BofA Merrill Lynch Global Research has introduced a new index designed to help investors identify market risks earlier and more accurately than other commonly used risk indicators.

The Global Financial Stress Index aggregates over 20 measures of stress across five asset classes and various geographies, measuring three separate kinds of financial market stress: risk, as indicated by cross-asset measures of volatility, solvency and liquidity; hedging demand, implied by the skew of equity and currency options; and investor appetite for risk, as measured by trading volumes as well as flows in and out of equities, high-yield bonds and money markets.

Merrill reports that back-testing of the index since 2000, “illustrates that sharp rises in the index over short periods of time would have had a high degree of accuracy in forecasting sell-offs in assets, particularly global equities, commodities and U.S. high-yield bonds”. Currently, the index indicates marginally elevated market stress, it reports.

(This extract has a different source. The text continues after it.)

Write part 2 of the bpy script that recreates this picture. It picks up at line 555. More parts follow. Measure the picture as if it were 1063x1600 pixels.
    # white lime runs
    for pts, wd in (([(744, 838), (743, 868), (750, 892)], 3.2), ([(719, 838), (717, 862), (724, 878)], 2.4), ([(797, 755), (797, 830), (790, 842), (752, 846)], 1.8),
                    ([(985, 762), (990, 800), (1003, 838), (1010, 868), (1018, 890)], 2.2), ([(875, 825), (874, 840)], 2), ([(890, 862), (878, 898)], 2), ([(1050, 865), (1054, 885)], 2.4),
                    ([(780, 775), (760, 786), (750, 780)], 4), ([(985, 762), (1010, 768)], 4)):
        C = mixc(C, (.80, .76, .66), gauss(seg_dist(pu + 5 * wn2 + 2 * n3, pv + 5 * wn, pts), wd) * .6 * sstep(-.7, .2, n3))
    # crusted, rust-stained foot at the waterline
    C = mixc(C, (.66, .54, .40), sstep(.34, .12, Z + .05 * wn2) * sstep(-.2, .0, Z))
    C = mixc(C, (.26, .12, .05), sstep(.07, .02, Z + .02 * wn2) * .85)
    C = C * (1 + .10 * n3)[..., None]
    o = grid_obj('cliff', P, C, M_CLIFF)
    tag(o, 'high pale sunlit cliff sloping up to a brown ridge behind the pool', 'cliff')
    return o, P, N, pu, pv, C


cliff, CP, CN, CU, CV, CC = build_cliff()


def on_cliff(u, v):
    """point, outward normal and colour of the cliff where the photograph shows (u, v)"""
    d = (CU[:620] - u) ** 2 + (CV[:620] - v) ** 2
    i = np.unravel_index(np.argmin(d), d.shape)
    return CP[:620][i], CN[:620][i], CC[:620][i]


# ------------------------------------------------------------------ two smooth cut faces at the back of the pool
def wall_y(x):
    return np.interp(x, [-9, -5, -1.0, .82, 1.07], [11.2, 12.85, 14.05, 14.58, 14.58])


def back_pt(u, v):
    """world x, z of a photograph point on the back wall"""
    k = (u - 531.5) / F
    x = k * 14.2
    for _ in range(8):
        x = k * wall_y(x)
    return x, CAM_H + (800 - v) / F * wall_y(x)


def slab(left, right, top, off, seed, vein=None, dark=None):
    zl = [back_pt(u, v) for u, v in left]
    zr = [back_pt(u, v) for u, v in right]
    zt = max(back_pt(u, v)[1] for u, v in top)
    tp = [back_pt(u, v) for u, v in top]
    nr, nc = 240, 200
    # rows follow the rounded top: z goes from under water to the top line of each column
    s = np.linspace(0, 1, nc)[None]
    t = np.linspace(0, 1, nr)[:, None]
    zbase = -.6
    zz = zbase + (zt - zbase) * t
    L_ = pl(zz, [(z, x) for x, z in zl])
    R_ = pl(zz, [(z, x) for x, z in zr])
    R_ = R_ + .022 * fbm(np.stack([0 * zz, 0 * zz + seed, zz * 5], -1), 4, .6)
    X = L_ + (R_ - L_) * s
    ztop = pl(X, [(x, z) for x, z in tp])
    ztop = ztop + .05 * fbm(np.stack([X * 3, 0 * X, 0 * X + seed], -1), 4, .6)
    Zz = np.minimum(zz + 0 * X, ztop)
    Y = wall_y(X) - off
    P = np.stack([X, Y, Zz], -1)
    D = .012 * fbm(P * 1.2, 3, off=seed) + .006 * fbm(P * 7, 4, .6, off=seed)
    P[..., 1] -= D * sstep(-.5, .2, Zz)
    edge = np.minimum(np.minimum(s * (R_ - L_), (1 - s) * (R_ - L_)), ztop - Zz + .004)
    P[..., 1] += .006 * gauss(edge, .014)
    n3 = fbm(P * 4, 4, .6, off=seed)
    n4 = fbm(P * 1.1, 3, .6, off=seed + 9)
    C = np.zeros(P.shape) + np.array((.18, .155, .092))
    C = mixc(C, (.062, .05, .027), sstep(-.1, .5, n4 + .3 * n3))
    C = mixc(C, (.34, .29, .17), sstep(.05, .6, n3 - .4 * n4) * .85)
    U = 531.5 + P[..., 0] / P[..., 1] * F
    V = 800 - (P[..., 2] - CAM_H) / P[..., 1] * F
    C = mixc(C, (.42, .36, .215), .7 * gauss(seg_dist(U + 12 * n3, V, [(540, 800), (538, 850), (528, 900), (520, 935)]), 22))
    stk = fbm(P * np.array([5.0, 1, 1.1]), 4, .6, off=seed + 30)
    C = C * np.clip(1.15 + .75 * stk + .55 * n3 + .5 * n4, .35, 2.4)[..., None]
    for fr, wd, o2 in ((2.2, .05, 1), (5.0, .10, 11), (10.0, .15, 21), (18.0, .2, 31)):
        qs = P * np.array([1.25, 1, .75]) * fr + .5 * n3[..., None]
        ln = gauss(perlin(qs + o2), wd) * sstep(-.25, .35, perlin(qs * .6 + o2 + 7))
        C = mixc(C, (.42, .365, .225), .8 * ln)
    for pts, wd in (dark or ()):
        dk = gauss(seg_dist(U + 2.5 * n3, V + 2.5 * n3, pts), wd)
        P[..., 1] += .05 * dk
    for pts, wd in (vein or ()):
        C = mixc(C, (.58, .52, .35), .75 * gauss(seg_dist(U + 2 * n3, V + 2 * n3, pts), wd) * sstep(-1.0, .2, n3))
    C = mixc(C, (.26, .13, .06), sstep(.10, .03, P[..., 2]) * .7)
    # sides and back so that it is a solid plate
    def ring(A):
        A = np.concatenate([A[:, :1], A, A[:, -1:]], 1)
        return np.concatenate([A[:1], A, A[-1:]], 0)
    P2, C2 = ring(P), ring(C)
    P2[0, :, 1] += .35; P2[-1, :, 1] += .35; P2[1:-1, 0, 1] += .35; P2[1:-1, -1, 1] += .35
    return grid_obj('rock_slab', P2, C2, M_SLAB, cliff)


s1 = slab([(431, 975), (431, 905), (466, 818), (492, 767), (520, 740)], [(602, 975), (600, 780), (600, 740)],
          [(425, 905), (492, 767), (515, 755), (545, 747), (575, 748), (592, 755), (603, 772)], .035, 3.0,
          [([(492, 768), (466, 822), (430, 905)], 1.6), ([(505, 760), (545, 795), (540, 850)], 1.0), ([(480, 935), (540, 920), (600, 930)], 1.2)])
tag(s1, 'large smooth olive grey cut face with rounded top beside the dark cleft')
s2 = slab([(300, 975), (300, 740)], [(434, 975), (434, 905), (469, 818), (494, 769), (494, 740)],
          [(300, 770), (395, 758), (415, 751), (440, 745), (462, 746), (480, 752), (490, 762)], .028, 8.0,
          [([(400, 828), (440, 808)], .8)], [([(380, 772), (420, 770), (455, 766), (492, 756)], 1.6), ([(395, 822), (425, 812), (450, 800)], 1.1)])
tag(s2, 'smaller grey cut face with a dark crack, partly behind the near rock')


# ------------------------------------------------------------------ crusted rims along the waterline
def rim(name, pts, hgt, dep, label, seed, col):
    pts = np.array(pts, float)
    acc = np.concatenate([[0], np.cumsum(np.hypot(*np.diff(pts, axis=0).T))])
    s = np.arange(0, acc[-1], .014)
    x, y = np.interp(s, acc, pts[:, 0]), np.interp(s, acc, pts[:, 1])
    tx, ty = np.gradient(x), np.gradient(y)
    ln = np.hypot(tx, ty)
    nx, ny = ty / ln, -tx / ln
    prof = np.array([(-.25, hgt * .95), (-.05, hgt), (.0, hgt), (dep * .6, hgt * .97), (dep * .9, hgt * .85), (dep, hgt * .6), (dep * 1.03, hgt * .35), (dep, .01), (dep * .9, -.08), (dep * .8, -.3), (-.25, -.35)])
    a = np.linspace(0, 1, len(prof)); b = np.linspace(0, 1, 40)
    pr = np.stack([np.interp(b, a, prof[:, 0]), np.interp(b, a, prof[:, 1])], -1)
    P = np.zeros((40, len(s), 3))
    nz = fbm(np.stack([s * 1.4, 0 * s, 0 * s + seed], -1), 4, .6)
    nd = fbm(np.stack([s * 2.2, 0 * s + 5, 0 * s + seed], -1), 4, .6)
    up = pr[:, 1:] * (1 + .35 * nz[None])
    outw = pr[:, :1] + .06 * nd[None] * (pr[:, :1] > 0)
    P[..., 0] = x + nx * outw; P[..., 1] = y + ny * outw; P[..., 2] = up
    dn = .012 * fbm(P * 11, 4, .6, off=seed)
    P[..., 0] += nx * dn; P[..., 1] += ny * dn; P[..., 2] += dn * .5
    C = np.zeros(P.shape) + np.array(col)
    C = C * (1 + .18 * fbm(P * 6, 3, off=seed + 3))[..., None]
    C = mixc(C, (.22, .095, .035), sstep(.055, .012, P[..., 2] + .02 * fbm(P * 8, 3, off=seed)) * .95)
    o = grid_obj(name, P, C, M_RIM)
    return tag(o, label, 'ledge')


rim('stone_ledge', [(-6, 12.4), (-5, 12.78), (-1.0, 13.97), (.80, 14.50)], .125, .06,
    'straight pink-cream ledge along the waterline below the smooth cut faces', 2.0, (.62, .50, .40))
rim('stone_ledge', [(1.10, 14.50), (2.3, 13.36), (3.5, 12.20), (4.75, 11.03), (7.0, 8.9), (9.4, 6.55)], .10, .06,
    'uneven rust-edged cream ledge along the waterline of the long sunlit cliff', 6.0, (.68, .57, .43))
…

Additionally, it says that the GFSI’s sub-components illustrate differences in market, solvency, liquidity, and tail risk, which can help uncover relative value opportunities across assets and their derivatives, as well as allow investors to identify the cheapest tail hedges. Differences between sub-indices measuring investment flows and broader market health can also help detect significant market turning points and contrarian buy signals, it adds.

The new index is competing against the more established volatility index on the Chicago Board Options Exchange, the VIX Index.

“Since the global financial crisis, risk appears to have become as important to investors as return,” said Michael Hartnett, chief global equity strategist at BofA Merrill Lynch Global Research. “The GFSI measures risks not normally visible in public markets by incorporating assets trading in the over-the-counter market. We believe its breadth and depth make it a better measure of financial market stress than the VIX, which is based on U.S. options data alone.”